Fauver and Quintanilla estimated the right of way to be about 50 feet wide. According to Fauver, a 24- to 25-foot span is typical for traffic lanes, which leaves another 25 feet for parking, a bike lane, bulbouts and parking.

“You probably have room that you could put a bike lane on each side and still have room for parking,” Fauver said.

Quintanilla downloaded images of Main Street from Google Earth, and took some photos on the walk to use as examples of how different features could be implemented into Main Street.

One of the concerns of the bulbouts was that it would make it difficult for truck traffic to make turns in town. To combat this, Quintanilla drew examples of asymmetrical bulbouts where there is only one extension into the intersections from one side of the street, rather than both.

“What you’re doing in this case is shortening up the crosswalk distance between one curb and another by a good 26 feet. Now 26 feet might not seem like a lot, but imagine an elderly person, or a mother with a kid. That equates to seconds, and those seconds could actually be a life,” Quintanilla said.

“The other thing that happens in areas where you put these in, is that although the travel lane is the same, this seems narrower. It feels like they are funneling down into a more narrow area. Anytime you feel like you’re funneling into a little more narrow area, you slow down, and people will naturally slow down through intersections,” Fauver said.

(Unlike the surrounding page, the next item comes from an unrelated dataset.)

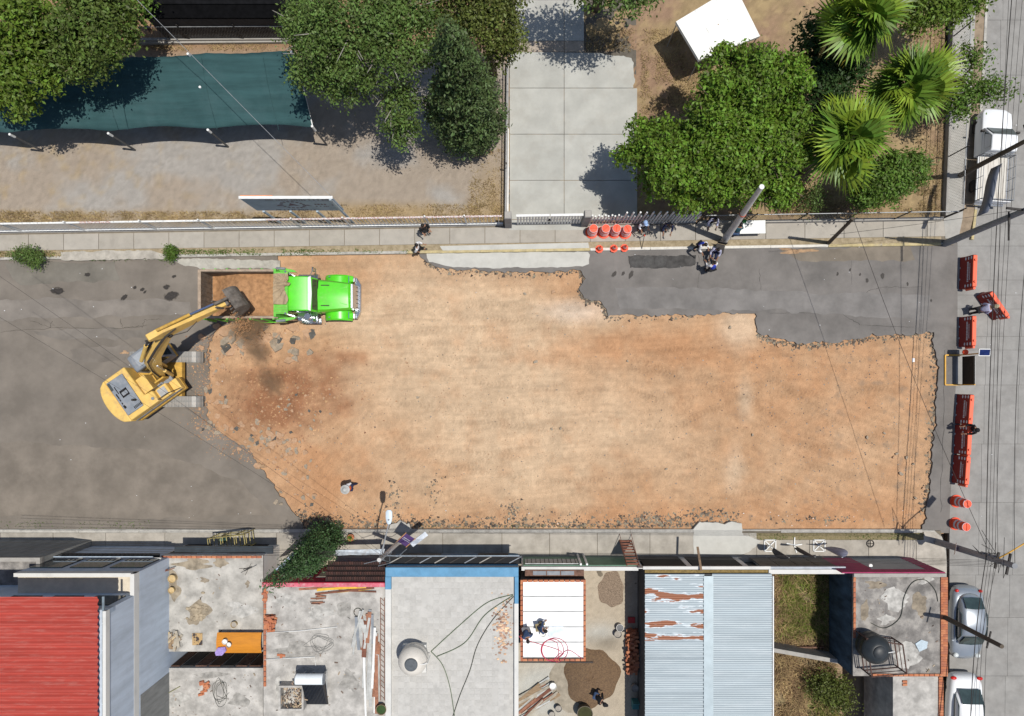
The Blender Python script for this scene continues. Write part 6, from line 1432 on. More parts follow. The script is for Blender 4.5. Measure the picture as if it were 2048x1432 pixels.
# white jug tarp, tarps and rags
tag(MB().prism([P(*p, hH + .01) for p in ((1830, 1287), (1842, 1279), (1855, 1283), (1853, 1296), (1838, 1303))], hH, hH + .05).build('plastic_bag', M('bag_blue', (.42, .5, .55), .4, .15, 6)), 'pale blue plastic bag on the corner house roof', 'bag')
tag(MB().prism([P(*p, hB + .62) for p in ((430, 1305), (436, 1295), (450, 1294), (452, 1302), (444, 1311), (432, 1311))], hB + .5, hB + .64).build('cloth_bundle', M('purple_cloth', (.30, .22, .48), .8, .3, 5)), 'purple cloth bundle hanging off the orange awning', 'cloth')
tag(MB().box(*rect(300 + 85, 1266, 300 + 105, 1290, hB), hB, hB + .03).build('crate_board', M('board_spotted', (.42, .28, .13), .8, .3, 5, col2=(.05, .04, .04), lo=.5, hi=.55)), 'square patterned board lying by the orange awning', 'board')
# hoses and wires lying on roofs
def wire(name, label, cat, pts, r, mat, n=5): return tag(MB().tube(pts, r, n).build(name, mat, smooth=True), label, cat)
def arc(pxs, z, k=8):                       # catmull-rom through px points
    pts = [Vector((*P(*p, z), z)) for p in pxs]; out = []
    for i in range(len(pts) - 1):
        p0, p1, p2, p3 = pts[max(i - 1, 0)], pts[i], pts[i + 1], pts[min(i + 2, len(pts) - 1)]
        for j in range(k):
            t = j / k; out.append(.5 * ((2 * p1) + (p2 - p0) * t + (2 * p0 - 5 * p1 + 4 * p2 - p3) * t * t + (3 * p1 - p0 - 3 * p2 + p3) * t ** 3))
    return out + [pts[-1]]
m_cab = M('cable_dark', (.04, .045, .035), .6); m_cabg = M('cable_green', (.09, .13, .07), .6)
wire('hose', 'upper dark green hose from the beige tank to the blue parapet', 'hose', arc([(862, 1303), (920, 1250), (975, 1205), (1026, 1189)], hD + .03), .022, m_cabg)
wire('hose', 'middle dark green hose from the beige tank to the blue parapet', 'hose', arc([(874, 1313), (930, 1285), (970, 1230), (1026, 1191)], hD + .035), .022, m_cabg)
wire('hose', 'long black hose curving down the pale tiled roof', 'hose', arc([(1027, 1193), (985, 1240), (955, 1290), (940, 1340), (920, 1390), (905, 1435)], hD + .03), .022, m_cab)
wire('hose', 'green hose running from the beige tank to the bottom edge', 'hose', arc([(862, 1303), (885, 1330), (900, 1375), (909, 1432)], hD + .04), .02, m_cabg)
wire('hose', 'black cable curling over the corner house roof', 'hose', arc([(1742, 1246), (1770, 1256), (1800, 1235), (1808, 1195), (1825, 1165), (1850, 1160), (1870, 1180), (1876, 1203)], hH + .03), .02, m_cab)
zR = hE + .06
lp = []
for q in range(3):
    for k in range(12): a = 2 * PI * k / 12 + q; lp.append((1100 + q * 5 + (18 + 4 * q) * math.cos(a), 1300 + (20 + 2 * q) * math.sin(a)))
wire('hose', 'coiled red hose lying on the bright white roof panels', 'hose', arc([(1045, 1255), (1040, 1275)] + [] + lp + [(1135, 1300), (1165, 1318)], zR, 4), .018, M('red_hose', (.40, .04, .08), .5))
ml = []
r = random.Random(12)
for k in range(26): ml.append((640 + 22 * math.cos(k * 1.1) * r.uniform(.4, 1.6), 1285 + 14 * math.sin(k * 1.1) * r.uniform(.4, 1.8)))
wire('wire_tangle', 'tangle of thin wire in the middle of the crimson-parapet roof', 'wire', arc(ml, hC + .03, 5), .008, M('grey_wire', (.2, .2, .19), .6))
wire('water_pipe', 'thin white pipe crossing the crimson-parapet roof to the solar heater', 'pipe', [Vector((*P(*p, hC), hC + .05)) for p in ((531, 1265), (600, 1261), (675, 1253))], .02, m_white)
wire('water_pipe', 'white pipe elbow above the solar heater', 'pipe', [Vector((*P(*p, hC), hC + .05)) for p in ((530, 1318), (630, 1313), (632, 1330))], .022, m_white)
wire('tyre_ring', 'small dark wire ring on the crimson-parapet roof', 'ring', [Vector((*P(716 + 8 * math.cos(a), 1224 + 8 * math.sin(a), hC), hC + .03)) for a in [2 * PI * k / 16 for k in range(17)]], .02, m_cab)
ml = []
for k in range(22): ml.append((440 + 16 * math.cos(k * 1.3) * r.uniform(.4, 1.5), 1385 + 20 * math.sin(k * 1.3) * r.uniform(.4, 1.6)))
wire('wire_tangle', 'tangle of dark wire on the lower concrete roof', 'wire', arc(ml, hB + .03, 5), .008, m_cab)
wire('bent_pipe', 'bent greenish pipe at the bottom of the lower concrete roof', 'pipe', arc([(290, 1387), (302, 1412), (310, 1430), (318, 1400), (360, 1373)], hB + .05), .022, M('pipe_olive', (.25, .24, .12), .6))
# stains and mortar spills on the bare roofs
m_stn = [M('roof_stain_%d' % i, c, .95, .3, 3, bump=.3) for i, c in enumerate([(.27, .225, .165), (.30, .285, .26), (.24, .20, .15), (.41, .395, .365)])]
def roof_stain(parent, px, rx, ry, z, k, seed):
    r = random.Random(seed); q1, q2 = r.uniform(0, 6), r.uniform(0, 6)
    pts = [P(px[0] + rx * (1 + .3 * math.sin(3 * a + q1) + .2 * math.sin(5 * a + q2) + r.uniform(-.12, .12)) * math.cos(a), px[1] + ry * (1 + .3 * math.sin(2 * a + q2) + r.uniform(-.12, .12)) * math.sin(a), z) for a in [2 * PI * i / 30 for i in range(30)]]
    MB().prism(pts, z - .01, z + .004 + .0004 * (seed % 9)).build('stain', m_stn[k], parent)
for i, (x, y, rx, ry, k) in enumerate([(388, 1128, 34, 9, 0), (440, 1124, 14, 9, 0), (345, 1170, 14, 26, 0), (395, 1225, 22, 22, 0), (408, 1160, 8, 6, 2), (495, 1168, 4, 6, 2), (350, 1280, 16, 18, 1), (480, 1220, 26, 18, 3)]): roof_stain(B, (x, y), rx, ry, hB, k, i)
for i, (x, y, rx, ry, k) in enumerate([(590, 1300, 34, 14, 1), (640, 1225, 26, 12, 3), (700, 1360, 16, 24, 1), (570, 1200, 20, 12, 3), (610, 1345, 18, 10, 1), (560, 1380, 10, 22, 3), (690, 1220, 14, 20, 1), (640, 1400, 20, 12, 3), (570, 1270, 16, 8, 1)]): roof_stain(C, (x, y), rx, ry, hC, k, 20 + i)
for i, (x, y, rx, ry, k) in enumerate([(1790, 1200, 26, 20, 3), (1750, 1170, 18, 10, 2), (1840, 1210, 14, 26, 2), (1815, 1310, 26, 22, 3), (1770, 1240, 14, 10, 3), (1850, 1160, 14, 8, 3), (1730, 1220, 8, 24, 2)]): roof_stain(Hh, (x, y), rx, ry, hH, k, 40 + i)
for i, (x, y, rx, ry, k) in enumerate([(420, 1350, 30, 6, 1), (350, 1400, 24, 14, 3), (480, 1400, 18, 16, 1), (300, 1380, 12, 20, 1)]): roof_stain(B, (x, y), rx, ry, hB, k, 60 + i)
r = random.Random(23)
def roof_bits(label, px0, py0, px1, py1, z, n, seed, mat):
    r = random.Random(seed); mb = MB()
    for i in range(n):
        x, y = P(r.uniform(px0, px1), r.uniform(py0, py1), z); s = abs(r.gauss(0, .018)) + .006; a = r.uniform(0, 3.1)
        mb.box(-s * 1.6, s * 1.6, -s * .6, s * .6, 0, s * .6, Matrix.Translation((x, y, z)) @ Matrix.Rotation(a, 4, 'Z'))
    return stuff(mb.build('roof_debris', mat), label, 'debris')
m_bit2 = M('roof_bits', (.22, .17, .13), .95, .4, 1, island=.7)
roof_bits('small dark bits strewn over the bare concrete roof', 330, 1120, 520, 1295, hB, 60, 1, m_bit2); roof_bits('small dark bits strewn over the crimson-parapet roof', 535, 1172, 765, 1432, hC, 130, 2, m_bit2)
roof_bits('small dark bits strewn over the corner house roof', 1715, 1155, 1875, 1345, hH, 60, 3, m_bit2); roof_bits('small dark bits strewn over the lower concrete roof', 270, 1342, 520, 1432, hB, 80, 4, m_bit2)
# broken brick bits swept on roof D
r = random.Random(17); m_bits = M('brick_bits', (.46, .30, .2), .95, .4, 1.5, island=.5)
mb = MB()
for i in range(220):
    x, y = P(1006 + r.gauss(0, 9), 1255 + r.gauss(0, 27), hD); s = r.uniform(.02, .07)
    mb.box(x - s, x + s, y - s * .7, y + s * .7, hD, hD + s * .7)
stuff(mb.build('brick_rubble', m_bits), 'swept brick rubble on the right of the pale tiled roof', 'rubble')
# ================================================================ STREET THINGS
m_or = M('safety_orange', (.80, .085, .03), .45, .06, 3, grime=.2, grime_col=(.5, .12, .06)); m_ref = M('reflective_white', (.62, .62, .66), .4, .05, 3); m_refd = M('reflective_shade', (.16, .14, .19), .5, .1, 3)
def drum(label, px, group, rz=0.0):
    t = thing('traffic_drum', label, 'traffic drum', (*P(*px), .125 if px[0] < 1500 else 0.0), rz, group)
    pr = [(.36, 0), (.36, .06), (.30, .08)]; MB().lathe(pr, n=24).build('base_ring', m_or, t, smooth='auto')
    zs = [.08, .28, .42, .56, .70, .86, 1.0]; rs = [.295, .285, .275, .265, .255, .245, .225]; mm = [m_or, m_ref, m_or, m_ref, m_or, m_or]
    for i in range(6):
        MB().lathe([(rs[i], zs[i]), (rs[i] - .002, zs[i + 1] - .004), (rs[i + 1] - .008, zs[i + 1])], n=24, cap=False).build('band', mm[i], t, smooth='auto')
    MB().lathe([(.235, .99), (.22, 1.02), (.0, 1.025)], n=24, cap=False).build('lid', m_or, t, smooth='auto')
    MB().box(-.2, .2, -.018, .018, 1.02, 1.06).build('handle', m_or, t, bevel=.01)
    MB().lathe([(.24, .955), (.243, 1.0), (.225, 1.015)], n=24, cap=False).build('rim', m_ref, t)
    return t
for i, (px, w) in enumerate([((1183, 466), 'leftmost of four'), ((1207, 466), 'second from the left of four'), ((1228, 466), 'third from the left of four'), ((1249, 467), 'rightmost of four')]):
    drum(w + ' orange traffic drums beside the driveway gate', px, 'orange traffic drums at the gate', i * .7)
drum('upper orange and white traffic drum on the side street', (1912, 1002), 'traffic drums closing the side street', PI / 2); drum('lower orange and white traffic drum on the side street', (1910, 1047), 'traffic drums closing the side street', PI / 2)
def cone(label, px, rz):
    t = thing('traffic_cone', label, 'traffic cone', (*P(*px), .12), rz, 'orange cones on the verge')
    b = []
    for k in range(8): a = 2 * PI * (k + .5) / 8; b.append((.235 * math.cos(a), .235 * math.sin(a)))
    MB().prism(b, 0, .035).build('base', m_or, t, bevel=.01)
    MB().lathe([(.15, .035), (.10, .28), (.097, .29)], n=18, cap=False).build('lower_body', m_or, t, smooth='auto')
    MB().lathe([(.097, .29), (.075, .45)], n=18, cap=False).build('reflective_sleeve', m_ref, t, smooth='auto')
    MB().lathe([(.075, .45), (.035, .68), (.02, .70), (.015, .62)], n=18, cap=False).build('tip', m_or, t, smooth='auto')
    return t
cone('left one of three orange cones on the verge', (1198, 499), .2); cone('middle one of three orange cones on the verge', (1227, 498), .5); cone('right one of three orange cones on the verge', (1248, 497), 0)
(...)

Bulbouts will also offer space to add parklets and green space along Main Street.

This was a preliminary meeting to discuss options to redevelop Main Street. Burkett and Scolese discussed what the borough might want, and will continue to discuss this with the rest of council. Fauver will be waiting to hear back what the borough would like to move forward with to begin the process of filling out a grant application for the submission season months from now.